* **Short problem**
Print the data exactly as it is given, please.
━━━━━━
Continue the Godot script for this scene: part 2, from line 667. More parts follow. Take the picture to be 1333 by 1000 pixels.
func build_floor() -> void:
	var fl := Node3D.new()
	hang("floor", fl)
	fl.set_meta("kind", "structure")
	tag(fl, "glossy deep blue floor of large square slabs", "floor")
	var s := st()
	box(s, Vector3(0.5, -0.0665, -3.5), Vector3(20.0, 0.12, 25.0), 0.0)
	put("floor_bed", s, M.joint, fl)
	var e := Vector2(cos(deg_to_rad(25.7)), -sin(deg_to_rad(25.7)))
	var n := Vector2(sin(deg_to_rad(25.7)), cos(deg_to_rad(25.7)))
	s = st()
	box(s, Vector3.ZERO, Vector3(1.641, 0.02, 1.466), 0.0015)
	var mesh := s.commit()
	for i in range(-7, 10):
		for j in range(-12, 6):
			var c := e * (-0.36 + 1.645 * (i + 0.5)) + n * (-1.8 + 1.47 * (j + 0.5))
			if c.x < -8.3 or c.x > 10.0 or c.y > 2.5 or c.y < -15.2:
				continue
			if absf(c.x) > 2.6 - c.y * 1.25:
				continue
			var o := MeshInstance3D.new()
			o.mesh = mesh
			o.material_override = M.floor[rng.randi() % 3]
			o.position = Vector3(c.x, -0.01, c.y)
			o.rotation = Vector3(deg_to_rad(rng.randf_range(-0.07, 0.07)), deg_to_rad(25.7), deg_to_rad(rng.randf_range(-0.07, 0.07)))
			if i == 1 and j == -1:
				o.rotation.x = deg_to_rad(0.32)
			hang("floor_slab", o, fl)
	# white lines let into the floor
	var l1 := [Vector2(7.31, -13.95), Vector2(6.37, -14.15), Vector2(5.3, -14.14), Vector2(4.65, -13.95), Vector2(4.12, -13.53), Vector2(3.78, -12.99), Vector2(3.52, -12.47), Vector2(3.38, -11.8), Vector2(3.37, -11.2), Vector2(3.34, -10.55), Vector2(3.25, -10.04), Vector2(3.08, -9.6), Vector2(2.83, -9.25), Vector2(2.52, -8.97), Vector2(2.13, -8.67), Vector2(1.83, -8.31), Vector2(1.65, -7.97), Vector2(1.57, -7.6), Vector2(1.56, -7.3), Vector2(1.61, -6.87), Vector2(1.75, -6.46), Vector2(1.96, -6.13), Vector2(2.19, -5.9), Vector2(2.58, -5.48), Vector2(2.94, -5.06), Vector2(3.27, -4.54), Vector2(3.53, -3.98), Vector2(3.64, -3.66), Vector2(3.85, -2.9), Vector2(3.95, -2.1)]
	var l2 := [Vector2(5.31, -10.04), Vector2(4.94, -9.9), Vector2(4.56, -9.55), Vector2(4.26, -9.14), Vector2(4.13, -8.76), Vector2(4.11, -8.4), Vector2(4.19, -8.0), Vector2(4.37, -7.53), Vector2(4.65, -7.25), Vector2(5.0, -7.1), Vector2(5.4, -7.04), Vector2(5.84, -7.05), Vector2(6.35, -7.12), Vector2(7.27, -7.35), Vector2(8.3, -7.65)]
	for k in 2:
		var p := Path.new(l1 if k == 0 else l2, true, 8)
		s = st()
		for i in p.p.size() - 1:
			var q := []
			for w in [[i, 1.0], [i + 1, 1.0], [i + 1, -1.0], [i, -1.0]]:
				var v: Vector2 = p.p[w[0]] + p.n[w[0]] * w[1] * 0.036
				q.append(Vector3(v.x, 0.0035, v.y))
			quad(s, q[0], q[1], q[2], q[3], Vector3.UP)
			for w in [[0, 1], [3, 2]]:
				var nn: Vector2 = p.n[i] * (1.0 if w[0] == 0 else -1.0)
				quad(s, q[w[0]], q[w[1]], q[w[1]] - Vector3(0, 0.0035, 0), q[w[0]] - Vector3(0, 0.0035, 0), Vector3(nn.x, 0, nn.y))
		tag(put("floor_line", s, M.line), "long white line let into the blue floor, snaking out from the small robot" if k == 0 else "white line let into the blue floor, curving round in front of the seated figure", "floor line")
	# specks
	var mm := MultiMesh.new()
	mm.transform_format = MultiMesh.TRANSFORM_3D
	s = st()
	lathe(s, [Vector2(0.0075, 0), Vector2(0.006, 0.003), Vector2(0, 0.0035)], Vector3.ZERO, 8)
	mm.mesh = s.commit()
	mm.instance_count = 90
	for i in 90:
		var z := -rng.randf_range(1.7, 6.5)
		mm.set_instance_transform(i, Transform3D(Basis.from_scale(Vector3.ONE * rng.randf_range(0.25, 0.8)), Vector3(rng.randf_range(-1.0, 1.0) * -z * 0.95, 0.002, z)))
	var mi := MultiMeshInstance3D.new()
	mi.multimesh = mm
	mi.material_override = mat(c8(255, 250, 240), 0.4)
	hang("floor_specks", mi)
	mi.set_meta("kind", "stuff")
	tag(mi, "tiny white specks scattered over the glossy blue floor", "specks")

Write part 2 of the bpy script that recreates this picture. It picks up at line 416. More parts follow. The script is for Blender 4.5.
━━━━━━
* **Answer for the task**
Continue the Godot script for this scene: part 2, from line 667. More parts follow. Take the picture to be 1333 by 1000 pixels.
func build_floor() -> void:
	var fl := Node3D.new()
	hang("floor", fl)
	fl.set_meta("kind", "structure")
	tag(fl, "glossy deep blue floor of large square slabs", "floor")
	var s := st()
	box(s, Vector3(0.5, -0.0665, -3.5), Vector3(20.0, 0.12, 25.0), 0.0)
	put("floor_bed", s, M.joint, fl)
	var e := Vector2(cos(deg_to_rad(25.7)), -sin(deg_to_rad(25.7)))
	var n := Vector2(sin(deg_to_rad(25.7)), cos(deg_to_rad(25.7)))
	s = st()
	box(s, Vector3.ZERO, Vector3(1.641, 0.02, 1.466), 0.0015)
	var mesh := s.commit()
	for i in range(-7, 10):
		for j in range(-12, 6):
			var c := e * (-0.36 + 1.645 * (i + 0.5)) + n * (-1.8 + 1.47 * (j + 0.5))
			if c.x < -8.3 or c.x > 10.0 or c.y > 2.5 or c.y < -15.2:
				continue
			if absf(c.x) > 2.6 - c.y * 1.25:
				continue
			var o := MeshInstance3D.new()
			o.mesh = mesh
			o.material_override = M.floor[rng.randi() % 3]
			o.position = Vector3(c.x, -0.01, c.y)
			o.rotation = Vector3(deg_to_rad(rng.randf_range(-0.07, 0.07)), deg_to_rad(25.7), deg_to_rad(rng.randf_range(-0.07, 0.07)))
			if i == 1 and j == -1:
				o.rotation.x = deg_to_rad(0.32)
			hang("floor_slab", o, fl)
	# white lines let into the floor
	var l1 := [Vector2(7.31, -13.95), Vector2(6.37, -14.15), Vector2(5.3, -14.14), Vector2(4.65, -13.95), Vector2(4.12, -13.53), Vector2(3.78, -12.99), Vector2(3.52, -12.47), Vector2(3.38, -11.8), Vector2(3.37, -11.2), Vector2(3.34, -10.55), Vector2(3.25, -10.04), Vector2(3.08, -9.6), Vector2(2.83, -9.25), Vector2(2.52, -8.97), Vector2(2.13, -8.67), Vector2(1.83, -8.31), Vector2(1.65, -7.97), Vector2(1.57, -7.6), Vector2(1.56, -7.3), Vector2(1.61, -6.87), Vector2(1.75, -6.46), Vector2(1.96, -6.13), Vector2(2.19, -5.9), Vector2(2.58, -5.48), Vector2(2.94, -5.06), Vector2(3.27, -4.54), Vector2(3.53, -3.98), Vector2(3.64, -3.66), Vector2(3.85, -2.9), Vector2(3.95, -2.1)]
	var l2 := [Vector2(5.31, -10.04), Vector2(4.94, -9.9), Vector2(4.56, -9.55), Vector2(4.26, -9.14), Vector2(4.13, -8.76), Vector2(4.11, -8.4), Vector2(4.19, -8.0), Vector2(4.37, -7.53), Vector2(4.65, -7.25), Vector2(5.0, -7.1), Vector2(5.4, -7.04), Vector2(5.84, -7.05), Vector2(6.35, -7.12), Vector2(7.27, -7.35), Vector2(8.3, -7.65)]
	for k in 2:
		var p := Path.new(l1 if k == 0 else l2, true, 8)
		s = st()
		for i in p.p.size() - 1:
			var q := []
			for w in [[i, 1.0], [i + 1, 1.0], [i + 1, -1.0], [i, -1.0]]:
				var v: Vector2 = p.p[w[0]] + p.n[w[0]] * w[1] * 0.036
				q.append(Vector3(v.x, 0.0035, v.y))
			quad(s, q[0], q[1], q[2], q[3], Vector3.UP)
			for w in [[0, 1], [3, 2]]:
				var nn: Vector2 = p.n[i] * (1.0 if w[0] == 0 else -1.0)
				quad(s, q[w[0]], q[w[1]], q[w[1]] - Vector3(0, 0.0035, 0), q[w[0]] - Vector3(0, 0.0035, 0), Vector3(nn.x, 0, nn.y))
		tag(put("floor_line", s, M.line), "long white line let into the blue floor, snaking out from the small robot" if k == 0 else "white line let into the blue floor, curving round in front of the seated figure", "floor line")
	# specks
	var mm := MultiMesh.new()
	mm.transform_format = MultiMesh.TRANSFORM_3D
	s = st()
	lathe(s, [Vector2(0.0075, 0), Vector2(0.006, 0.003), Vector2(0, 0.0035)], Vector3.ZERO, 8)
	mm.mesh = s.commit()
	mm.instance_count = 90
	for i in 90:
		var z := -rng.randf_range(1.7, 6.5)
		mm.set_instance_transform(i, Transform3D(Basis.from_scale(Vector3.ONE * rng.randf_range(0.25, 0.8)), Vector3(rng.randf_range(-1.0, 1.0) * -z * 0.95, 0.002, z)))
	var mi := MultiMeshInstance3D.new()
	mi.multimesh = mm
	mi.material_override = mat(c8(255, 250, 240), 0.4)
	hang("floor_specks", mi)
	mi.set_meta("kind", "stuff")
	tag(mi, "tiny white specks scattered over the glossy blue floor", "specks")

Write part 2 of the bpy script that recreates this picture. It picks up at line 416. More parts follow. The script is for Blender 4.5.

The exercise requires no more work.